» **What is needed**
Return all of the lines below exactly as they are.

» **Dataset extract**
=-=-=
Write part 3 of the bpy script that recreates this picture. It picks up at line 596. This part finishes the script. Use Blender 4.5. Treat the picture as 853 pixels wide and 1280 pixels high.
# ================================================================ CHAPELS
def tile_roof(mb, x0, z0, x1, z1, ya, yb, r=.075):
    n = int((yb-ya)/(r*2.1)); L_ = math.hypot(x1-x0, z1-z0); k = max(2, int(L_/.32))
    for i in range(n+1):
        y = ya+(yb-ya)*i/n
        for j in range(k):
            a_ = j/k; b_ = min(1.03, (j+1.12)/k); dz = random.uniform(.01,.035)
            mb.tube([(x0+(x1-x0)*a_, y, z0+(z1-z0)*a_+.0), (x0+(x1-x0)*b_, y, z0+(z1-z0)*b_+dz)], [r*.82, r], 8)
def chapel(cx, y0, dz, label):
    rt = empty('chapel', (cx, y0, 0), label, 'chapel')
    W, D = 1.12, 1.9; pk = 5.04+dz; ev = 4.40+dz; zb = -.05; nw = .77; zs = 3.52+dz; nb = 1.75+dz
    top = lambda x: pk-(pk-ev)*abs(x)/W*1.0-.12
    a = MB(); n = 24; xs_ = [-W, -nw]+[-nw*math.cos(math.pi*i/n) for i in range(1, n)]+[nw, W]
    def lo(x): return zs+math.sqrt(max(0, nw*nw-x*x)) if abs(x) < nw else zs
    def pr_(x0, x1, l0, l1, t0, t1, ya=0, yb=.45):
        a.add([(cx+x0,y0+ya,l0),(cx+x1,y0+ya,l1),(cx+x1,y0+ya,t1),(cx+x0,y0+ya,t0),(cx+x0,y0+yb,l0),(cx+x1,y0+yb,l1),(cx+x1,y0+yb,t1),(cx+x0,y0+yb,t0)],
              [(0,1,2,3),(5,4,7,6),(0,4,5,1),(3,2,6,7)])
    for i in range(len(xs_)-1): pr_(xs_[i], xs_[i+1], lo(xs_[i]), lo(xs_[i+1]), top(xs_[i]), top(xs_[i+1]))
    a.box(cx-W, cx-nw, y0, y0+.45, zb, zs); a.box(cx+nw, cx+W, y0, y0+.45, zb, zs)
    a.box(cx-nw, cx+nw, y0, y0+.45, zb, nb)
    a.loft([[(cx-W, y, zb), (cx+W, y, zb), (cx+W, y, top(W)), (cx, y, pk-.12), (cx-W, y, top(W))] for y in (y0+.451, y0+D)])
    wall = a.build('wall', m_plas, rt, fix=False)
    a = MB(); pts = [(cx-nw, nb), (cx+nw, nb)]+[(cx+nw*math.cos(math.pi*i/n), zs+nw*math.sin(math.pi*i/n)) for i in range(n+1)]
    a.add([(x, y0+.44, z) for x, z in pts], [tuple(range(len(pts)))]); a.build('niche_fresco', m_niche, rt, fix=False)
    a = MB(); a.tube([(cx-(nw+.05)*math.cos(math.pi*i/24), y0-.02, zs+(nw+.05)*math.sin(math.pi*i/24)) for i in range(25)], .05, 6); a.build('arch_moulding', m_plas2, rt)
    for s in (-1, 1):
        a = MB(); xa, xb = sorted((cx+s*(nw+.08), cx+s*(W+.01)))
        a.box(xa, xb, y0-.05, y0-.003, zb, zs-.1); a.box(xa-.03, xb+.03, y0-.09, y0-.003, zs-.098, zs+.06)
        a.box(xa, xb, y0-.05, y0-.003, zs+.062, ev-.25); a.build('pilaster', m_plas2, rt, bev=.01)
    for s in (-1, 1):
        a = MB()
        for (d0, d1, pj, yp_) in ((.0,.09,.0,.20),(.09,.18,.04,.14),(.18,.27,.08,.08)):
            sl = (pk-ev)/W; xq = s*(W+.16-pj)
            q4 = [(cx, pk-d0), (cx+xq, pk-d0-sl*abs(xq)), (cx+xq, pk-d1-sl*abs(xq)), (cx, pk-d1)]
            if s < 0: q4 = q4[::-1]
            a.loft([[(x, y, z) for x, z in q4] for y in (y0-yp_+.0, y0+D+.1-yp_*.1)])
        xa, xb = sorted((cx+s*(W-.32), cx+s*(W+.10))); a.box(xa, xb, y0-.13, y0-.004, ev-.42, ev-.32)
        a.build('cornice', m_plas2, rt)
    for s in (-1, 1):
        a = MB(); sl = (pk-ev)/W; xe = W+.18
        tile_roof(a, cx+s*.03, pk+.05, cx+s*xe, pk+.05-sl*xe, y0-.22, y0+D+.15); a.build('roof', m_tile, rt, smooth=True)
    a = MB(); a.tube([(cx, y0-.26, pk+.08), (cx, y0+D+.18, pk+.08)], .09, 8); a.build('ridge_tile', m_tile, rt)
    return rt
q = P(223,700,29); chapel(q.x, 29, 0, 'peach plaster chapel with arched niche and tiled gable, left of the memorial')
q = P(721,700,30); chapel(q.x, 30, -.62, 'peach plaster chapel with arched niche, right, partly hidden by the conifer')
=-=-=
» **The response**
Write part 3 of the bpy script that recreates this picture. It picks up at line 596. This part finishes the script. Use Blender 4.5. Treat the picture as 853 pixels wide and 1280 pixels high.
# ================================================================ CHAPELS
def tile_roof(mb, x0, z0, x1, z1, ya, yb, r=.075):
    n = int((yb-ya)/(r*2.1)); L_ = math.hypot(x1-x0, z1-z0); k = max(2, int(L_/.32))
    for i in range(n+1):
        y = ya+(yb-ya)*i/n
        for j in range(k):
            a_ = j/k; b_ = min(1.03, (j+1.12)/k); dz = random.uniform(.01,.035)
            mb.tube([(x0+(x1-x0)*a_, y, z0+(z1-z0)*a_+.0), (x0+(x1-x0)*b_, y, z0+(z1-z0)*b_+dz)], [r*.82, r], 8)
def chapel(cx, y0, dz, label):
    rt = empty('chapel', (cx, y0, 0), label, 'chapel')
    W, D = 1.12, 1.9; pk = 5.04+dz; ev = 4.40+dz; zb = -.05; nw = .77; zs = 3.52+dz; nb = 1.75+dz
    top = lambda x: pk-(pk-ev)*abs(x)/W*1.0-.12
    a = MB(); n = 24; xs_ = [-W, -nw]+[-nw*math.cos(math.pi*i/n) for i in range(1, n)]+[nw, W]
    def lo(x): return zs+math.sqrt(max(0, nw*nw-x*x)) if abs(x) < nw else zs
    def pr_(x0, x1, l0, l1, t0, t1, ya=0, yb=.45):
        a.add([(cx+x0,y0+ya,l0),(cx+x1,y0+ya,l1),(cx+x1,y0+ya,t1),(cx+x0,y0+ya,t0),(cx+x0,y0+yb,l0),(cx+x1,y0+yb,l1),(cx+x1,y0+yb,t1),(cx+x0,y0+yb,t0)],
              [(0,1,2,3),(5,4,7,6),(0,4,5,1),(3,2,6,7)])
    for i in range(len(xs_)-1): pr_(xs_[i], xs_[i+1], lo(xs_[i]), lo(xs_[i+1]), top(xs_[i]), top(xs_[i+1]))
    a.box(cx-W, cx-nw, y0, y0+.45, zb, zs); a.box(cx+nw, cx+W, y0, y0+.45, zb, zs)
    a.box(cx-nw, cx+nw, y0, y0+.45, zb, nb)
    a.loft([[(cx-W, y, zb), (cx+W, y, zb), (cx+W, y, top(W)), (cx, y, pk-.12), (cx-W, y, top(W))] for y in (y0+.451, y0+D)])
    wall = a.build('wall', m_plas, rt, fix=False)
    a = MB(); pts = [(cx-nw, nb), (cx+nw, nb)]+[(cx+nw*math.cos(math.pi*i/n), zs+nw*math.sin(math.pi*i/n)) for i in range(n+1)]
    a.add([(x, y0+.44, z) for x, z in pts], [tuple(range(len(pts)))]); a.build('niche_fresco', m_niche, rt, fix=False)
    a = MB(); a.tube([(cx-(nw+.05)*math.cos(math.pi*i/24), y0-.02, zs+(nw+.05)*math.sin(math.pi*i/24)) for i in range(25)], .05, 6); a.build('arch_moulding', m_plas2, rt)
    for s in (-1, 1):
        a = MB(); xa, xb = sorted((cx+s*(nw+.08), cx+s*(W+.01)))
        a.box(xa, xb, y0-.05, y0-.003, zb, zs-.1); a.box(xa-.03, xb+.03, y0-.09, y0-.003, zs-.098, zs+.06)
        a.box(xa, xb, y0-.05, y0-.003, zs+.062, ev-.25); a.build('pilaster', m_plas2, rt, bev=.01)
    for s in (-1, 1):
        a = MB()
        for (d0, d1, pj, yp_) in ((.0,.09,.0,.20),(.09,.18,.04,.14),(.18,.27,.08,.08)):
            sl = (pk-ev)/W; xq = s*(W+.16-pj)
            q4 = [(cx, pk-d0), (cx+xq, pk-d0-sl*abs(xq)), (cx+xq, pk-d1-sl*abs(xq)), (cx, pk-d1)]
            if s < 0: q4 = q4[::-1]
            a.loft([[(x, y, z) for x, z in q4] for y in (y0-yp_+.0, y0+D+.1-yp_*.1)])
        xa, xb = sorted((cx+s*(W-.32), cx+s*(W+.10))); a.box(xa, xb, y0-.13, y0-.004, ev-.42, ev-.32)
        a.build('cornice', m_plas2, rt)
    for s in (-1, 1):
        a = MB(); sl = (pk-ev)/W; xe = W+.18
        tile_roof(a, cx+s*.03, pk+.05, cx+s*xe, pk+.05-sl*xe, y0-.22, y0+D+.15); a.build('roof', m_tile, rt, smooth=True)
    a = MB(); a.tube([(cx, y0-.26, pk+.08), (cx, y0+D+.18, pk+.08)], .09, 8); a.build('ridge_tile', m_tile, rt)
    return rt
q = P(223,700,29); chapel(q.x, 29, 0, 'peach plaster chapel with arched niche and tiled gable, left of the memorial')
q = P(721,700,30); chapel(q.x, 30, -.62, 'peach plaster chapel with arched niche, right, partly hidden by the conifer')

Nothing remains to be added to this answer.